= Aim =
Transcribe the material in full. Nothing should differ except that the pictures are left out.

= Data =
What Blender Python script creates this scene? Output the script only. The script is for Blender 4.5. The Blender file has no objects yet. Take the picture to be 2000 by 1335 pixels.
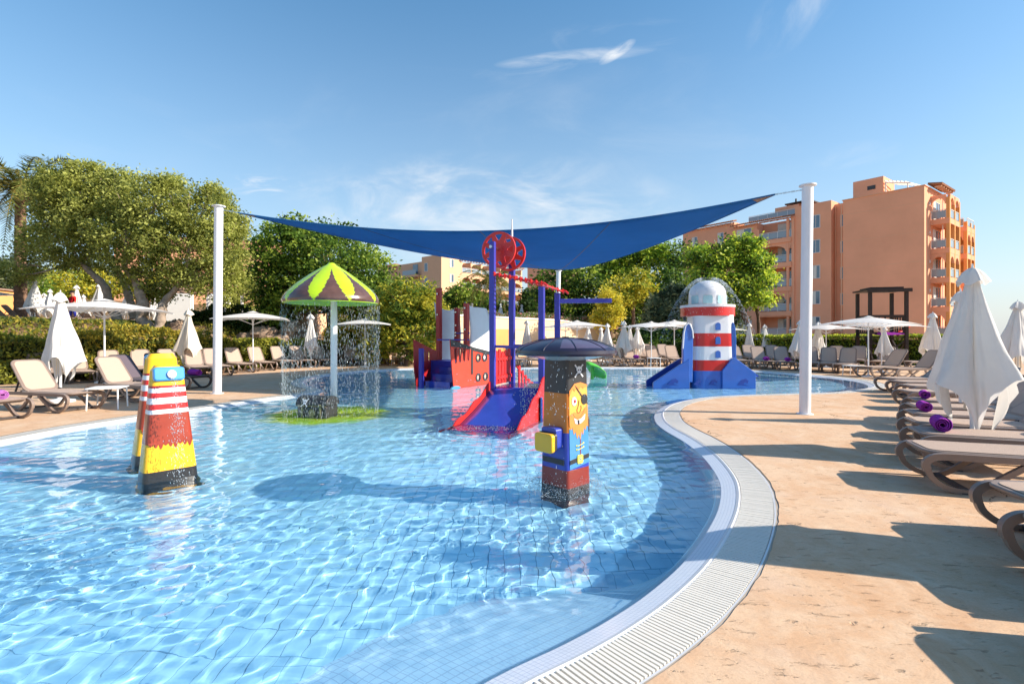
import bpy, math, random
import numpy as np
from mathutils import Vector, Matrix
from mathutils.geometry import tessellate_polygon
S = bpy.context.scene
COL = S.collection
R = math.radians
random.seed(7)

# ------------------------------------------------------------ camera, sky, sun, exposure
HC = 1.5; HOR = 655.0; F = 1000.0
cam = bpy.data.objects.new('camera', bpy.data.cameras.new('camera')); COL.objects.link(cam)
cam.location = (0, 0, HC); cam.rotation_euler = (R(90), 0, 0)
cam.data.lens = 18; cam.data.sensor_width = 36
cam.data.shift_y = -(667.5 - HOR) / 2000.0
cam.data.clip_start = 0.05; cam.data.clip_end = 4000
S.camera = cam
SUN_EL, SUN_AZ = 29.0, 99.0
world = bpy.data.worlds.new('World'); S.world = world; world.use_nodes = True
nt = world.node_tree; N = nt.nodes; Lk = nt.links
sky = N.new('ShaderNodeTexSky'); sky.sky_type = 'NISHITA'; sky.sun_disc = False
sky.sun_elevation = R(SUN_EL); sky.sun_rotation = R(SUN_AZ)
sky.ozone_density = 2.5; sky.dust_density = 0.6; sky.air_density = 1.0; sky.altitude = 50
bg = N['Background']; bg.inputs[1].default_value = 0.15
hs = N.new('ShaderNodeHueSaturation'); hs.inputs['Saturation'].default_value = 1.30; hs.inputs['Value'].default_value = 0.57
hs.inputs['Hue'].default_value = 0.49
Lk.new(sky.outputs[0], hs.inputs['Color'])
tc = N.new('ShaderNodeTexCoord')
def W(kind, **kw):
    n = N.new(kind)
    for k, v in kw.items(): setattr(n, k, v)
    return n
def wmath(op, a, b=None, c=None, clamp=False):
    n = W('ShaderNodeMath', operation=op, use_clamp=clamp)
    for i, x in enumerate((a, b, c)):
        if x is None: continue
        if isinstance(x, (int, float)): n.inputs[i].default_value = x
        else: Lk.new(x, n.inputs[i])
    return n.outputs[0]
sep = W('ShaderNodeSeparateXYZ'); Lk.new(tc.outputs['Generated'], sep.inputs[0])
# pale air close to the horizon all the way round
hz = wmath('POWER', wmath('SUBTRACT', 1.0, wmath('ABSOLUTE', sep.outputs[2]), clamp=True), 2.7)
mixh = W('ShaderNodeMix', data_type='RGBA', blend_type='MIX')
Lk.new(wmath('MULTIPLY', hz, 0.86, clamp=True), mixh.inputs['Factor'])
Lk.new(hs.outputs[0], mixh.inputs[6]); mixh.inputs[7].default_value = (1.82, 1.98, 2.12, 1)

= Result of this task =
What Blender Python script creates this scene? Output the script only. The script is for Blender 4.5. The Blender file has no objects yet. Take the picture to be 2000 by 1335 pixels.
import bpy, math, random
import numpy as np
from mathutils import Vector, Matrix
from mathutils.geometry import tessellate_polygon
S = bpy.context.scene
COL = S.collection
R = math.radians
random.seed(7)

# ------------------------------------------------------------ camera, sky, sun, exposure
HC = 1.5; HOR = 655.0; F = 1000.0
cam = bpy.data.objects.new('camera', bpy.data.cameras.new('camera')); COL.objects.link(cam)
cam.location = (0, 0, HC); cam.rotation_euler = (R(90), 0, 0)
cam.data.lens = 18; cam.data.sensor_width = 36
cam.data.shift_y = -(667.5 - HOR) / 2000.0
cam.data.clip_start = 0.05; cam.data.clip_end = 4000
S.camera = cam
SUN_EL, SUN_AZ = 29.0, 99.0
world = bpy.data.worlds.new('World'); S.world = world; world.use_nodes = True
nt = world.node_tree; N = nt.nodes; Lk = nt.links
sky = N.new('ShaderNodeTexSky'); sky.sky_type = 'NISHITA'; sky.sun_disc = False
sky.sun_elevation = R(SUN_EL); sky.sun_rotation = R(SUN_AZ)
sky.ozone_density = 2.5; sky.dust_density = 0.6; sky.air_density = 1.0; sky.altitude = 50
bg = N['Background']; bg.inputs[1].default_value = 0.15
hs = N.new('ShaderNodeHueSaturation'); hs.inputs['Saturation'].default_value = 1.30; hs.inputs['Value'].default_value = 0.57
hs.inputs['Hue'].default_value = 0.49
Lk.new(sky.outputs[0], hs.inputs['Color'])
tc = N.new('ShaderNodeTexCoord')
def W(kind, **kw):
    n = N.new(kind)
    for k, v in kw.items(): setattr(n, k, v)
    return n
def wmath(op, a, b=None, c=None, clamp=False):
    n = W('ShaderNodeMath', operation=op, use_clamp=clamp)
    for i, x in enumerate((a, b, c)):
        if x is None: continue
        if isinstance(x, (int, float)): n.inputs[i].default_value = x
        else: Lk.new(x, n.inputs[i])
    return n.outputs[0]
sep = W('ShaderNodeSeparateXYZ'); Lk.new(tc.outputs['Generated'], sep.inputs[0])
# pale air close to the horizon all the way round
hz = wmath('POWER', wmath('SUBTRACT', 1.0, wmath('ABSOLUTE', sep.outputs[2]), clamp=True), 2.7)
mixh = W('ShaderNodeMix', data_type='RGBA', blend_type='MIX')
Lk.new(wmath('MULTIPLY', hz, 0.86, clamp=True), mixh.inputs['Factor'])
Lk.new(hs.outputs[0], mixh.inputs[6]); mixh.inputs[7].default_value = (1.82, 1.98, 2.12, 1)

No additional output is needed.